In a market defined by volatility, fixed returns and regular payouts are once again becoming central to portfolio planning for Indian investors. The reason is simple: predictability matters. Whether the goal is preserving capital, creating a supplementary income stream, or planning short- and medium-term expenses, investors continue to seek products that offer visibility on returns and cash flows.
For years, traditional instruments like fixed deposits and real estate have dominated this market. However, the investment landscape is evolving. Falling interest rates and inflation pressures are reducing the attractiveness of fixed deposits and high investment minimums, and low rental yields are prompting investors to reconsider real estate as a regular source of income. In this shift, bonds are emerging as a more practical and accessible fixed-income option.
Fixed returns offer clarity. Investors know what they are likely to earn, when they can expect payouts, and what value they may receive at maturity. That predictability plays an important role in financial planning, especially for households balancing EMIs, education expenses, retirement needs, or near-term savings goals.

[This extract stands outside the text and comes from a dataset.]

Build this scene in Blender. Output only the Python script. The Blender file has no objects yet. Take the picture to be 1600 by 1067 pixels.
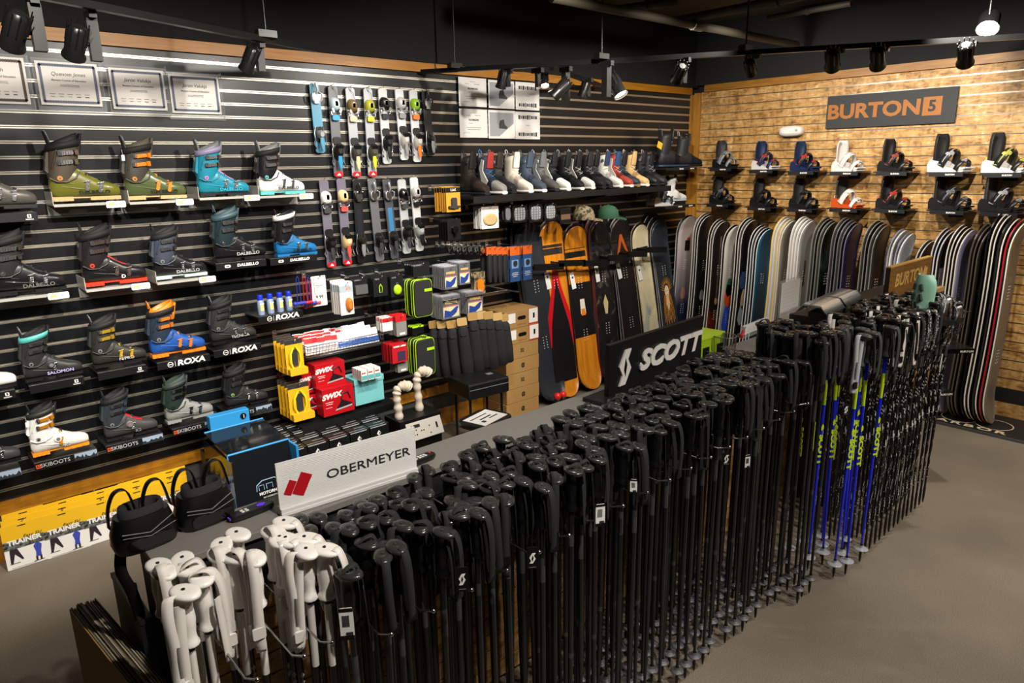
import bpy, math, random
from mathutils import Vector, Matrix
random.seed(7)
PI = math.pi
SC = bpy.context.scene
COL = SC.collection

# ------------------------------------------------------------------ camera (solved from the slat lines of the two walls)
FPX, YAW, PIT, ROL = 1090.545, 0.847528, -0.2490695, -0.0188077
CAM = Vector((-6.5497, -4.4749, 2.0764))
_f = Vector((math.cos(YAW)*math.cos(PIT), math.sin(YAW)*math.cos(PIT), math.sin(PIT)))
_r = Vector((math.sin(YAW), -math.cos(YAW), 0)); _u = _r.cross(_f)
RT = _r*math.cos(ROL)+_u*math.sin(ROL); UP = _u*math.cos(ROL)-_r*math.sin(ROL)
cam = bpy.data.cameras.new('camera'); cam.sensor_width = 36; cam.lens = FPX/1600*36
cam.clip_start = .05
co = bpy.data.objects.new('camera', cam); COL.objects.link(co)
co.matrix_world = Matrix(((RT.x, UP.x, -_f.x, CAM.x), (RT.y, UP.y, -_f.y, CAM.y), (RT.z, UP.z, -_f.z, CAM.z), (0, 0, 0, 1)))
SC.camera = co

def ray(u, v): return _f+RT*((u-800)/FPX)-UP*((v-533.5)/FPX)
def at(ax, val, u, v):
    d = ray(u, v); return CAM+d*((val-CAM[ax])/d[ax])
def onA(u, v, d=0): return at(1, -d, u, v)      # plane parallel to the black slat wall, d in front of it
def onB(u, v, d=0): return at(0, -d, u, v)      # plane parallel to the OSB wall
def onZ(u, v, z): return at(2, z, u, v)

# ------------------------------------------------------------------ materials
MATS = {}
def srgb(c):
    if isinstance(c, str):
        c = tuple(int(c[i:i+2], 16)/255 for i in (0, 2, 4))
    return tuple((x/12.92 if x <= .04045 else ((x+.055)/1.055)**2.4) for x in c)+(1,)
def mat(c, rough=.5, metal=0, spec=.5, noise=0, nscale=40, bump=0, emit=0, trans=0, alpha=1, coat=0):
    key = (c, rough, metal, spec, noise, nscale, bump, emit, trans, alpha, coat)
    if key in MATS: return MATS[key]
    m = bpy.data.materials.new('mat_'+str(c)); m.use_nodes = True
    nt = m.node_tree; b = nt.nodes['Principled BSDF']; L = nt.links.new
    col = srgb(c)
    b.inputs['Base Color'].default_value = col
    b.inputs['Roughness'].default_value = rough; b.inputs['Metallic'].default_value = metal
    b.inputs['Specular IOR Level'].default_value = spec
    b.inputs['Coat Weight'].default_value = coat
    if trans: b.inputs['Transmission Weight'].default_value = trans
    if alpha < 1: b.inputs['Alpha'].default_value = alpha
    if emit:
        b.inputs['Emission Color'].default_value = col; b.inputs['Emission Strength'].default_value = emit
    if noise or bump:
        tc = nt.nodes.new('ShaderNodeTexCoord'); nz = nt.nodes.new('ShaderNodeTexNoise')
        nz.inputs['Scale'].default_value = nscale; nz.inputs['Detail'].default_value = 4
        L(tc.outputs['Object'], nz.inputs['Vector'])
        if noise:
            mx = nt.nodes.new('ShaderNodeMix'); mx.data_type = 'RGBA'
            mx.inputs[6].default_value = tuple(x*(1-noise) for x in col[:3])+(1,)
            mx.inputs[7].default_value = tuple(min(1, x*(1+noise)) for x in col[:3])+(1,)
            L(nz.outputs['Fac'], mx.inputs[0]); L(mx.outputs[2], b.inputs['Base Color'])
        if bump:
            bp = nt.nodes.new('ShaderNodeBump'); bp.inputs['Strength'].default_value = bump; bp.inputs['Distance'].default_value = .002
            L(nz.outputs['Fac'], bp.inputs['Height']); L(bp.outputs[0], b.inputs['Normal'])
    MATS[key] = m
    return m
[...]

Regular payouts strengthen this further. Periodic interest income, whether monthly, quarterly, or annually, can help investors build cash-flow discipline without relying entirely on market-linked assets. In uncertain environments, that kind of visibility is not just comforting; it is financially useful.
FDs remain familiar, but their appeal is weakening. Fixed deposits remain one of India’s most trusted investment products. They are simple, widely understood, and backed by decades of investor comfort. For conservative savers, they continue to serve as a default choice. However, their relative appeal has weakened in a falling interest rate environment.
Real estate is traditional, but not always efficient for income. Real estate has long been seen as a dependable wealth-building asset in India. But as a fixed-return or regular-income strategy, it comes with limitations. The biggest constraint is ticket size. Real estate investments usually require significant upfront capital, making them inaccessible for many retail investors.
Bonds are becoming the missing middle. Bonds offer fixed returns through coupon payments made at predetermined intervals. They carry a defined coupon interest rate, defined tenure and have a defined credit risk rating. They provide visibility on maturity value, allowing investors to estimate future cash flows with greater precision.
Investment products, including bonds, carry risks such as delays or defaults in payments. Credit ratings (AAA to BBB) on bonds indicate risk levels, with AAA being the lowest risk. Please read all offer-related information carefully before investing.
Bonds offer a stronger middle ground for Indian investors looking to balance return visibility with accessibility. A structural shift in access has made bonds more accessible to retail investors.
The bigger value is planning, not just return. The real advantage of fixed returns and regular payouts is not only income generation. It is planning precision. Indian investors save with clear objectives. The ability to match investments to known future expenses is a major advantage in that context.